| Written exercise |
Every line of the material that follows must be printed again exactly.

| Information provided |
— Start —

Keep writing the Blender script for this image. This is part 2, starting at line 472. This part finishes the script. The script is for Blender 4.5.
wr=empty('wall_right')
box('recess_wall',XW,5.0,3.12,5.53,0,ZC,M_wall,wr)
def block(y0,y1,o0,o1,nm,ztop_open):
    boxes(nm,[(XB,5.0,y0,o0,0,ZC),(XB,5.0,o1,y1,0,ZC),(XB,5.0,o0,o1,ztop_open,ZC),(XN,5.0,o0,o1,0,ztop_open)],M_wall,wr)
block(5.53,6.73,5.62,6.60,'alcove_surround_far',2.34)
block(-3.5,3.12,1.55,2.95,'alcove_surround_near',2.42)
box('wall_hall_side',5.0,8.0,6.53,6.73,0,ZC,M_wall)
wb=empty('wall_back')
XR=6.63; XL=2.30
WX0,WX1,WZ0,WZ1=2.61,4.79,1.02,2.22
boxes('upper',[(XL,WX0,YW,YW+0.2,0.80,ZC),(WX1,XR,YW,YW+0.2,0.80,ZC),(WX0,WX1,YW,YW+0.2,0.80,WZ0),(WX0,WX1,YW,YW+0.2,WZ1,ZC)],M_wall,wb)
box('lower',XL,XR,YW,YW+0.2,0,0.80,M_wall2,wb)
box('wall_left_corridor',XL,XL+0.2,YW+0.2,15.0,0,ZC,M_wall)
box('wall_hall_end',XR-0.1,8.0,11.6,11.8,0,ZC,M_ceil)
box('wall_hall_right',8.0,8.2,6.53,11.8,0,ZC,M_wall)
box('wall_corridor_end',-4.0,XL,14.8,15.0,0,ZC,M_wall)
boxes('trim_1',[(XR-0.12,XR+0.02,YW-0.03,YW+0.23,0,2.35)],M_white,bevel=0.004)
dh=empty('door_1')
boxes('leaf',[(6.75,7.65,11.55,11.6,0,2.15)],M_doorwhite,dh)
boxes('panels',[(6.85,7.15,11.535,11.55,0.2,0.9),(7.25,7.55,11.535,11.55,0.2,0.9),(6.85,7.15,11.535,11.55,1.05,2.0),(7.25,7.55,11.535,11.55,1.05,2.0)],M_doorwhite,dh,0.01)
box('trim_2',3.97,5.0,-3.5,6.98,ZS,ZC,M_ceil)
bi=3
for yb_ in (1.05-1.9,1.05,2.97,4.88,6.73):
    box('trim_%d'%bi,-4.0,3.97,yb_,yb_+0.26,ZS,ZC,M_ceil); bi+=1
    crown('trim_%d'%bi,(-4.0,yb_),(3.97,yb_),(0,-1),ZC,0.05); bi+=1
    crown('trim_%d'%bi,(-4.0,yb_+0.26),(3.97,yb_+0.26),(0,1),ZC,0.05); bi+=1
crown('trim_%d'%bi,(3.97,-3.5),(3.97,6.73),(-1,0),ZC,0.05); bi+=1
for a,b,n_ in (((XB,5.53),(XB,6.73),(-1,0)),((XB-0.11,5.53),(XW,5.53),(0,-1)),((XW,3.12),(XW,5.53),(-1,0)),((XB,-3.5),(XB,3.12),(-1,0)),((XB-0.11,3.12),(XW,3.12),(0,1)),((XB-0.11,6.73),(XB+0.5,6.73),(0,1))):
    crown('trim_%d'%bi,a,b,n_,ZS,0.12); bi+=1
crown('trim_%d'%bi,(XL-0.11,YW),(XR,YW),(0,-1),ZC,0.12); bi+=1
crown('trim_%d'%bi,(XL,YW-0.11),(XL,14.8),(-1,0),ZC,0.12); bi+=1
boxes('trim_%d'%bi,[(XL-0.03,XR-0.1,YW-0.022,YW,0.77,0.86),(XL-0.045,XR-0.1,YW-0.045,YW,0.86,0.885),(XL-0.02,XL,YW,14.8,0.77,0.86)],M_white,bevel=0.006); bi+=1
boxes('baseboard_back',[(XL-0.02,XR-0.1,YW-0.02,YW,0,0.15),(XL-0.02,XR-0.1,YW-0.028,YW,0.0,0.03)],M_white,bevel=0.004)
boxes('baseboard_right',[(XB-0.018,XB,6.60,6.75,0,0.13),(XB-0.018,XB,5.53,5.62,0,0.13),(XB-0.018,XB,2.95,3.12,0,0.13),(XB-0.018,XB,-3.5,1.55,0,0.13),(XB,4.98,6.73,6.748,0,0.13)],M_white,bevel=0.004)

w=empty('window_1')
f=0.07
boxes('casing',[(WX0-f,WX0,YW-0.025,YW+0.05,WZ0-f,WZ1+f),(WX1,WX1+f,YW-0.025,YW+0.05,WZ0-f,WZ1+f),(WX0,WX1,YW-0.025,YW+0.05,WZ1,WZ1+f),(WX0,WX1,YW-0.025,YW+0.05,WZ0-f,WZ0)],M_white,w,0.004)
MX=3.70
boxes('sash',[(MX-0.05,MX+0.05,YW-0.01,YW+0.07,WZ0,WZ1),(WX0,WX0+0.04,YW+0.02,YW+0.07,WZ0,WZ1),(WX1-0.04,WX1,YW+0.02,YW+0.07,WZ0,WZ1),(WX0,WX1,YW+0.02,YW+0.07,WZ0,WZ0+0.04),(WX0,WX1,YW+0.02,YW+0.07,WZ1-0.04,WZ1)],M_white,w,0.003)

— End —

| Written response |
Keep writing the Blender script for this image. This is part 2, starting at line 472. This part finishes the script. The script is for Blender 4.5.
wr=empty('wall_right')
box('recess_wall',XW,5.0,3.12,5.53,0,ZC,M_wall,wr)
def block(y0,y1,o0,o1,nm,ztop_open):
    boxes(nm,[(XB,5.0,y0,o0,0,ZC),(XB,5.0,o1,y1,0,ZC),(XB,5.0,o0,o1,ztop_open,ZC),(XN,5.0,o0,o1,0,ztop_open)],M_wall,wr)
block(5.53,6.73,5.62,6.60,'alcove_surround_far',2.34)
block(-3.5,3.12,1.55,2.95,'alcove_surround_near',2.42)
box('wall_hall_side',5.0,8.0,6.53,6.73,0,ZC,M_wall)
wb=empty('wall_back')
XR=6.63; XL=2.30
WX0,WX1,WZ0,WZ1=2.61,4.79,1.02,2.22
boxes('upper',[(XL,WX0,YW,YW+0.2,0.80,ZC),(WX1,XR,YW,YW+0.2,0.80,ZC),(WX0,WX1,YW,YW+0.2,0.80,WZ0),(WX0,WX1,YW,YW+0.2,WZ1,ZC)],M_wall,wb)
box('lower',XL,XR,YW,YW+0.2,0,0.80,M_wall2,wb)
box('wall_left_corridor',XL,XL+0.2,YW+0.2,15.0,0,ZC,M_wall)
box('wall_hall_end',XR-0.1,8.0,11.6,11.8,0,ZC,M_ceil)
box('wall_hall_right',8.0,8.2,6.53,11.8,0,ZC,M_wall)
box('wall_corridor_end',-4.0,XL,14.8,15.0,0,ZC,M_wall)
boxes('trim_1',[(XR-0.12,XR+0.02,YW-0.03,YW+0.23,0,2.35)],M_white,bevel=0.004)
dh=empty('door_1')
boxes('leaf',[(6.75,7.65,11.55,11.6,0,2.15)],M_doorwhite,dh)
boxes('panels',[(6.85,7.15,11.535,11.55,0.2,0.9),(7.25,7.55,11.535,11.55,0.2,0.9),(6.85,7.15,11.535,11.55,1.05,2.0),(7.25,7.55,11.535,11.55,1.05,2.0)],M_doorwhite,dh,0.01)
box('trim_2',3.97,5.0,-3.5,6.98,ZS,ZC,M_ceil)
bi=3
for yb_ in (1.05-1.9,1.05,2.97,4.88,6.73):
    box('trim_%d'%bi,-4.0,3.97,yb_,yb_+0.26,ZS,ZC,M_ceil); bi+=1
    crown('trim_%d'%bi,(-4.0,yb_),(3.97,yb_),(0,-1),ZC,0.05); bi+=1
    crown('trim_%d'%bi,(-4.0,yb_+0.26),(3.97,yb_+0.26),(0,1),ZC,0.05); bi+=1
crown('trim_%d'%bi,(3.97,-3.5),(3.97,6.73),(-1,0),ZC,0.05); bi+=1
for a,b,n_ in (((XB,5.53),(XB,6.73),(-1,0)),((XB-0.11,5.53),(XW,5.53),(0,-1)),((XW,3.12),(XW,5.53),(-1,0)),((XB,-3.5),(XB,3.12),(-1,0)),((XB-0.11,3.12),(XW,3.12),(0,1)),((XB-0.11,6.73),(XB+0.5,6.73),(0,1))):
    crown('trim_%d'%bi,a,b,n_,ZS,0.12); bi+=1
crown('trim_%d'%bi,(XL-0.11,YW),(XR,YW),(0,-1),ZC,0.12); bi+=1
crown('trim_%d'%bi,(XL,YW-0.11),(XL,14.8),(-1,0),ZC,0.12); bi+=1
boxes('trim_%d'%bi,[(XL-0.03,XR-0.1,YW-0.022,YW,0.77,0.86),(XL-0.045,XR-0.1,YW-0.045,YW,0.86,0.885),(XL-0.02,XL,YW,14.8,0.77,0.86)],M_white,bevel=0.006); bi+=1
boxes('baseboard_back',[(XL-0.02,XR-0.1,YW-0.02,YW,0,0.15),(XL-0.02,XR-0.1,YW-0.028,YW,0.0,0.03)],M_white,bevel=0.004)
boxes('baseboard_right',[(XB-0.018,XB,6.60,6.75,0,0.13),(XB-0.018,XB,5.53,5.62,0,0.13),(XB-0.018,XB,2.95,3.12,0,0.13),(XB-0.018,XB,-3.5,1.55,0,0.13),(XB,4.98,6.73,6.748,0,0.13)],M_white,bevel=0.004)

w=empty('window_1')
f=0.07
boxes('casing',[(WX0-f,WX0,YW-0.025,YW+0.05,WZ0-f,WZ1+f),(WX1,WX1+f,YW-0.025,YW+0.05,WZ0-f,WZ1+f),(WX0,WX1,YW-0.025,YW+0.05,WZ1,WZ1+f),(WX0,WX1,YW-0.025,YW+0.05,WZ0-f,WZ0)],M_white,w,0.004)
MX=3.70
boxes('sash',[(MX-0.05,MX+0.05,YW-0.01,YW+0.07,WZ0,WZ1),(WX0,WX0+0.04,YW+0.02,YW+0.07,WZ0,WZ1),(WX1-0.04,WX1,YW+0.02,YW+0.07,WZ0,WZ1),(WX0,WX1,YW+0.02,YW+0.07,WZ0,WZ0+0.04),(WX0,WX1,YW+0.02,YW+0.07,WZ1-0.04,WZ1)],M_white,w,0.003)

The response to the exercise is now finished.